Beweislastumkehr: Wer heute sagt, der politische Gegner sei ein Spalter dadurch, daß er erstens der politische Gegner sei (Einigkeit statt Gegnerschaft ist per se netter) und zweitens das häßliche Phänomen, das er benenne, überhaupt erst erzeuge, muß dies beweisen.
Denn daß „Rechtspopulisten“ Terroranschläge herbeiwünschten und ausschlachteten und „instrumentalisierten“, geht genau von der Ununterscheidbarkeit der Motive aus, die H. mir unterstellte. Zum „Instrumentalisieren“ von Ereignissen durch „Zuschreibung“ an bestimmte Gruppen hat Klonovsky das Nötige bereits im September gesagt.
Von dem stammt auch der Satz, Kassandra sei für den fortschrittlichen Trojaner eine „populistische Hetzerin“.
Meine Zukunftsperspektive, anscheinend zu wissen, wie sich die Dinge, extrapoliert man von heute aus, entwickeln werden, gern in Sätzen vorgebracht, die mit „Ihr werdet noch sehen …“, „Das war erst der Anfang …“ und „Nicht jetzt und hier, aber bald …“, findet H. außerordentlich überspannt.
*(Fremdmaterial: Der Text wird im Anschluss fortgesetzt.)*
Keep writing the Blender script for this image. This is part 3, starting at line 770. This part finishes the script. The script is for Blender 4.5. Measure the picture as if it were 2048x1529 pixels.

Philosophische Gelassenheit wäre doch nun wirklich was anderes!
H. hält mir „meinen“ Doderer entgegen – diese Katastrophensehnsucht sei ein Paradebeispiel für „Apperzeptionsverweigerung“. Nur: besonnenes Beobachten und die antike Tugend der Epoché (etwa: Urteilsenthaltung) sind dieser Tage die falschen Tugenden, fürchte ich.
Daß man sich damit „zum willigen Werkzeug der wirklichen Täter“ (Evelyn Peternel im zitierten Kurier) mache, behaupte ich nicht, denn dieses Argument war ja schon in den Händen der politischen Gegner verkehrt. Nur soviel: Beherrschung kann zweierlei bedeuten: Stoizismus und Unterwerfung.
Monika
Wenn einer sieht, daß der andere die Dinge, über die er mit ihm redet, überhaupt nicht sieht, dann soll er mit dem Reden aufhören.
Theodor Haecker, Tag-und Nachtbücher
Mitleid, Unerklärliches, Beherrschung... darüber möchte ich gerne im neuen Jahr reden. Ansonsten wünsche ich allen ein schweigsames Weihnachten.
Be-Sinn-lichkeit. Und Zwitschern sollten nur die Vögel im Vogelhäuschen.